Случилось так, что в мои недавние переезды тотчас после кончины Салтыкова я совсем не читал русских газет, не видал полемики, поднявшейся из-за него, не удержал в голове никаких общих мест и ходячих формул «преданности и уважения» личности и таланту покойного русского Свифта и Поля-Луи Курье.

Эти два имени неспроста подвернулись под перо. Не стану сравнивать Салтыкова ни с одним из них, определять: выше ли он их по таланту и значению в истории нравственных идеалов своей родины как творец и художник слова. Но они в двух передовых нациях Европы считаются самыми крупными выразителями сатирического гения. Оба страдали от людской глупости, тщеславия, пошлых инстинктов, от мирской неправды, от мелкоты и грязи. И британский «декан», и французский деревенский буржуа были, каждый в свою меру, несчастны, как люди, не умевшие мириться с действительностью.

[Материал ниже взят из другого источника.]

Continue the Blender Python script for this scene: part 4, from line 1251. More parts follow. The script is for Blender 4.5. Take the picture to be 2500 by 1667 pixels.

Но Салтыков был самым несчастным из европейских сатириков на протяжении более ста лет со дня рождения Свифта и по день смерти русского писателя.

И у Свифта и у Поля-Луи Курье имелись в запасе свойства национального темперамента, позволяющие им легче переносить зрелище мирской глупости, пошлости и порочности. Свифт мог даже полусумасшедшим объективно относиться и к самому себе: припомните его сравнение своей головы с высыхающим деревом во время прогулки… Кровь и нервы галла не допускали и Поля-Луи Курье до той горечи и надсады, какими исходил Салтыков!..

Судьбе угодно было наделить его темпераментом, всего чутче отзывавшимся на темные стороны жизни. Мне говаривали и его литературные сверстники, помнившие его молодым – тотчас по выходе из лицея, когда он уже бывал в писательских кружках, что и в то время он проявлял те же признаки человека, не умеющего примирительно смотреть на людей, на личную долю и общественную жизнь. Детство и отрочество прошли, судя по его «Пошехонской старине», среди особенно бездушных нравов. На долю его выпало нечто гораздо более способное воспитать негодующего сатирика, чем то, что представлял собою общий уровень дворянской среды николаевского времени. И позади – как начало всякой думы и основа всякого взгляда на родину – та эпоха, постылая, рабовладельческая, которая даже в такой мягкой натуре, как Тургенев, вызвала побег на Запад и клятву: не мириться с крепостным строем тогдашней России!

Кому же, как не Салтыкову, нужнее было к старости «Убежище Монрепо», выражаясь его языком? Но оно ему не давалось. Русская жизнь, как разъедающий лишай, грызла его, не пускала никуда, сделала равнодушным к приволью и благодати других стран. И когда к моральной желчи, душившей его, присоединились еще несносные, тягучие физические недуги, сатирик не выдерживал и в лирических жалобах изливался перед публикою, за что многие осуждали его, находили, что он не имеет права позволять себе такие сетования Иова!..

Но «Монрепо» все-таки было неизбежно – последнее, верное и безобидное убежище, против которого бессильна и самая злая сатира!